An example of place-name authority usage within JDB1745.

In last week’s post, we set out to introduce the value of a historical database by thinking critically about historiographical and biographical data related to the Forfarshire Jacobite regiment lead by David Ogilvy in 1745-6. While this may seem like a straightforward prerequisite, a comprehensive survey of both primary and secondary sources that address the constituency of this regiment presents a labyrinthine paper trail that requires us to carefully scrutinize the information heretofore recorded. Getting a firm grasp of this ‘lineage’ of data is essential to upholding the accuracy of what is finally entered into our database.

As we suggested last week, simply copying biographical information from published secondary- and tertiary-source name books or muster rolls is not enough to ensure that the data is accurate or even relevant. In short, this practice is ‘bad history’ and opens up the analysis to errors, inconsistencies, and others’ subjective interpretations of primary-source material. In the effort to combat this, we need a methodology that maintains the integrity of the original sources as much as possible while still allowing us to convert them into machine-readable (digital) format. Part 2 of this technical case study will demonstrate one possible method of doing this.

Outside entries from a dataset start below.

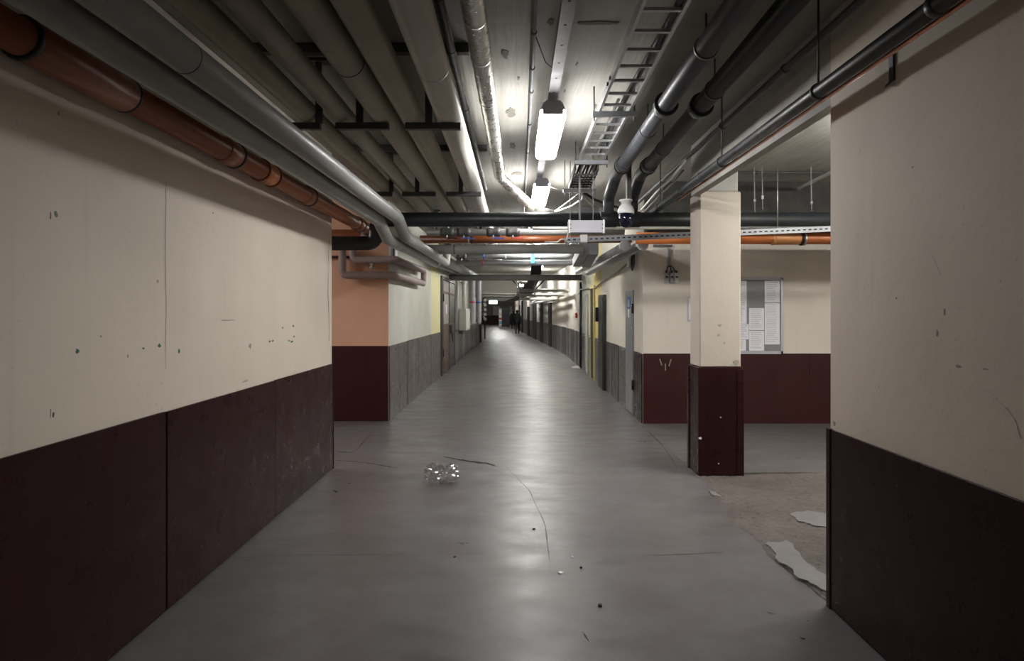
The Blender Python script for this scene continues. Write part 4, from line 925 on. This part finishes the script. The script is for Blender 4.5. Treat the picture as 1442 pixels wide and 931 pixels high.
# ------------------------------------------------------------------ people
def person(label, loc, ph, bag):
    t = thing('person', label, 'person', loc)
    V, E, R = [], [], []
    def v(p, r, par=None):
        V.append(p); R.append(r)
        if par is not None: E.append((par, len(V)-1))
        return len(V)-1
    s = ph
    pel = v((0, 0, .95), (.165, .12)); wa = v((0, .01, 1.12), (.155, .115), pel); chst = v((0, .02, 1.33), (.19, .125), wa); sh = v((0, .01, 1.46), (.12, .09), chst); nk = v((0, .01, 1.53), (.058, .058), sh)
    h1 = v((0, .02, 1.60), (.078, .088), nk); h2 = v((0, .025, 1.68), (.086, .1), h1); h3 = v((0, .02, 1.745), (.06, .07), h2)
    for sx in (-1, 1):
        st = .20*s*sx
        hp = v((sx*.09, 0, .88), (.098, .10), pel); kn = v((sx*.10, st*.6+.03, .50), (.068, .07), hp); an = v((sx*.10, st*1.0-.03, .10), (.045, .05), kn); he = v((sx*.10, st*1.0-.02, .05), (.045, .045), an); v((sx*.11, st+.15, .035), (.04, .03), he)
        so = v((sx*.19, .01, 1.43), (.07, .07), sh); el = v((sx*.25, -st*.35-.02, 1.15), (.052, .052), so); wr_ = v((sx*.24, -st*.7+.06, .90), (.035, .035), el); pm = v((sx*.24, -st*.8+.09, .83), (.034, .022), wr_)
        for q in range(4): k1 = v((sx*.24+(q-1.5)*.006, -st*.8+.07+q*.017, .775), (.009, .009), pm); v((sx*.235+(q-1.5)*.006, -st*.8+.085+q*.016, .74+.008*abs(q-1.5)), (.008, .008), k1)
        th = v((sx*.225, -st*.8+.135, .815), (.010, .010), wr_); v((sx*.22, -st*.8+.145, .785), (.009, .009), th)
    me = bpy.data.meshes.new('body'); me.from_pydata(V, E, []); me.materials.append(M['cloth'])
    o = bpy.data.objects.new('body', me); COL.objects.link(o); o.parent = t
    m = o.modifiers.new('skin', 'SKIN'); m.use_smooth_shade = True
    for i, r in enumerate(R): me.skin_vertices[0].data[i].radius = r; me.skin_vertices[0].data[i].use_root = (i == 0)
    o.modifiers.new('sub', 'SUBSURF').levels = 1
    L = Vector(loc); BASE[o.name] = L
    add('hair', MB().lathe(L+Vector((0, .005, 1.63)), [(.05, -.06), (.095, -.03), (.107, .05), (.095, .11), (.06, .145), (.01, .155)], 16), 'hair', t)
    add('coat_hem', MB().lathe(L+Vector((0, 0, .74)), [(.21, 0), (.205, .2), (.18, .4), (.19, .6), (.12, .72)], 18), 'cloth', t)
    add('nose', MB().lathe(L+Vector((0, .12, 1.655)), [(.018, -.02), (.012, .02)], 8), 'skin', t)
    for sx in (-1, 1): add('ear', MB().obox(L+Vector((sx*.105, .02, 1.66)), (1,0,0), (0,1,0), (0,0,1), .01, .02, .032), 'skin', t, bev=.004)
    return t
person('person in dark clothes walking away in the middle of the far corridor', P(728.5, 470.5, 50.3).xy.to_3d(), 1, True)
person('farther person in dark clothes, half hidden behind the nearer walker', P(722.5, 463.5, 64).xy.to_3d(), -1, False)

# ------------------------------------------------------------------ litter
bm = bmesh.new(); bmesh.ops.create_icosphere(bm, subdivisions=4, radius=1)
rb = random.Random(3); dirs = [Vector((rb.uniform(-1,1), rb.uniform(-1,1), rb.uniform(-.6,1))).normalized() for _ in range(26)]
amp = [rb.uniform(-.5, .35) for _ in dirs]
for vv in bm.verts:
    n = vv.co.normalized(); k = 1+sum(a*max(0, n.dot(d))**14 for a, d in zip(amp, dirs))+rb.uniform(-.13, .13)
    vv.co = Vector((n.x*.165*k, n.y*.17*k, max(-.98, n.z)*.10*k+.09))
    if vv.co.z < .002: vv.co.z = .002
mb = MB(); mb.v = [v.co+Vector(G(622, 680)) for v in bm.verts]
for f in bm.faces: mb.face([v.index for v in f.verts])
bm.free()
single('plastic_bag', mb, 'film', 'crumpled clear plastic bag lying on the floor', 'bag', G(622, 680))
def scrap(name, label, px, py, sx, mat, h=.006):
    g_ = Vector(G(px, py)); n = 8; poly = [g_+Vector((sx*random.uniform(.5, 1.1)*math.cos(2*math.pi*k/n), sx*1.3*random.uniform(.5, 1.1)*math.sin(2*math.pi*k/n), 0)) for k in range(n)]
    single(name, MB().prism(poly, (0,0,.001), (0,0,h)), mat, label, 'scrap', g_, 'litter on the floor')
scrap('paper_scrap', 'white paper scrap on the floor in the foreground centre', 790, 807, .02, 'paper')
scrap('paper_scrap', 'tiny white speck on the floor above the foreground paper scrap', 806, 785, .009, 'paper')
scrap('paper_scrap', 'tiny white scrap on the floor right of the plastic bag', 644, 657, .012, 'paper')
scrap('stone_chip', 'dark stone chip on the floor at the lower right', 845, 854, .014, 'crack', .012)
scrap('stone_chip', 'dark stone chip on the floor below the middle', 752, 746, .012, 'crack', .010)
scrap('stone_chip', 'small dark chip on the floor left of the bag', 640, 785, .009, 'crack', .008)
scrap('stone_chip', 'small dark chip on the floor in the centre foreground', 818, 800, .012, 'crack', .008)
scrap('cigarette_end', 'tiny pale bit on the floor near the foreground right', 1130, 899, .012, 'mortar', .006)
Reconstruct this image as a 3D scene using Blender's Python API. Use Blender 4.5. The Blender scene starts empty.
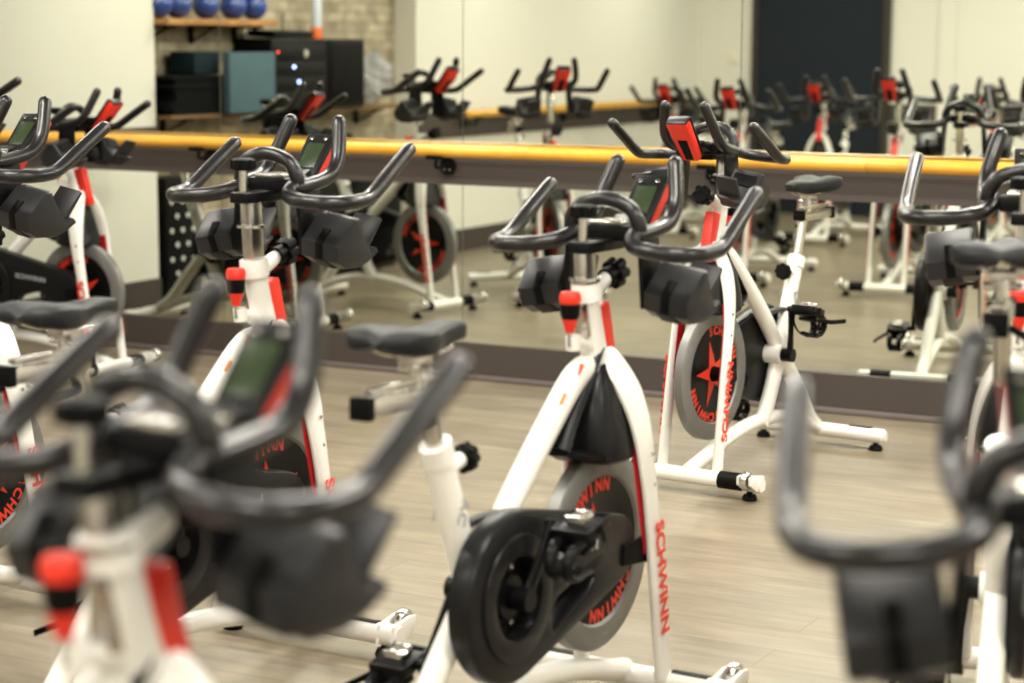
import bpy, bmesh, math, random
from mathutils import Vector, Matrix
C = bpy.context.scene.collection
SC = bpy.context.scene
PI = math.pi
R = math.radians
random.seed(7)

# ------------------------------------------------------------------ camera
def camera():
    yaw, pit, roll = R(27.92), R(8.435), R(.276)
    c, s = math.cos, math.sin
    fwd = Vector((-s(yaw)*c(pit), c(yaw)*c(pit), -s(pit)))
    right0 = Vector((c(yaw), s(yaw), 0))
    down0 = fwd.cross(right0)
    right = right0*c(roll) - down0*s(roll)
    down = right0*s(roll) + down0*c(roll)
    cam = bpy.data.cameras.new('camera'); o = bpy.data.objects.new('camera', cam); C.objects.link(o)
    m = Matrix((right, -down, -fwd)).transposed().to_4x4(); m.translation = (0, 0, 1.5)
    o.matrix_world = m
    cam.sensor_width = 36; cam.lens = 2032/1024*36; cam.clip_start = .05
    cam.dof.use_dof = True; cam.dof.focus_distance = 5.8; cam.dof.aperture_fstop = 2.45
    SC.camera = o
camera()
w = bpy.data.worlds.new('world'); SC.world = w; w.use_nodes = True
w.node_tree.nodes['Background'].inputs[0].default_value = (.9, .92, 1, 1)
w.node_tree.nodes['Background'].inputs[1].default_value = .06
SC.view_settings.view_transform = 'Standard'; SC.view_settings.look = 'None'
SC.view_settings.gamma = 1; SC.view_settings.exposure = 0.60
SC.view_settings.use_curve_mapping = False
SC.cycles.max_bounces = 9; SC.cycles.glossy_bounces = 6
SC.cycles.caustics_reflective = False; SC.cycles.caustics_refractive = False

MY = 7.848          # plane of the mirror wall
XL = -7.13          # left wall
XR = 2.2
YB = -1.32          # rear wall
ZC = 2.9            # ceiling
LIGHTS = [(x, y) for x in (-5.9, -3.7, -1.5, .7) for y in (.3, 2.9, 5.5)] + [(x, 7.0) for x in (-5.9, -3.7, -1.5, .7)]
for i, (x, y) in enumerate(LIGHTS):
    l = bpy.data.lights.new('ceiling_lamp', 'AREA'); l.shape = 'RECTANGLE'; l.size = 1.15; l.size_y = .26
    l.energy = 39 if x > -5 else 25; l.color = (1, .95, .85)
    o = bpy.data.objects.new('ceiling_lamp', l); C.objects.link(o); o.location = (x, y, ZC-.055)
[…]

When we discuss the term ‘clean data’, we are referring to information that is transcribed into digital format with as little subjectivity as possible. This means misspellings and known errors from primary sources are left intact, conflicting evidence from disparate documents is retained, and essentially no liberties are taken by the modern historian or data entry specialist to interpret or otherwise blend or ‘smooth out’ information upon entry. Though it might seem unwieldy to use raw data with so many chaotic variables, it would be fundamentally distorting the results to do otherwise.1 As long as we take the time to set up an effective taxonomy for transcribing (now) and analyzing (later) our data, the results will be well worth the extra care.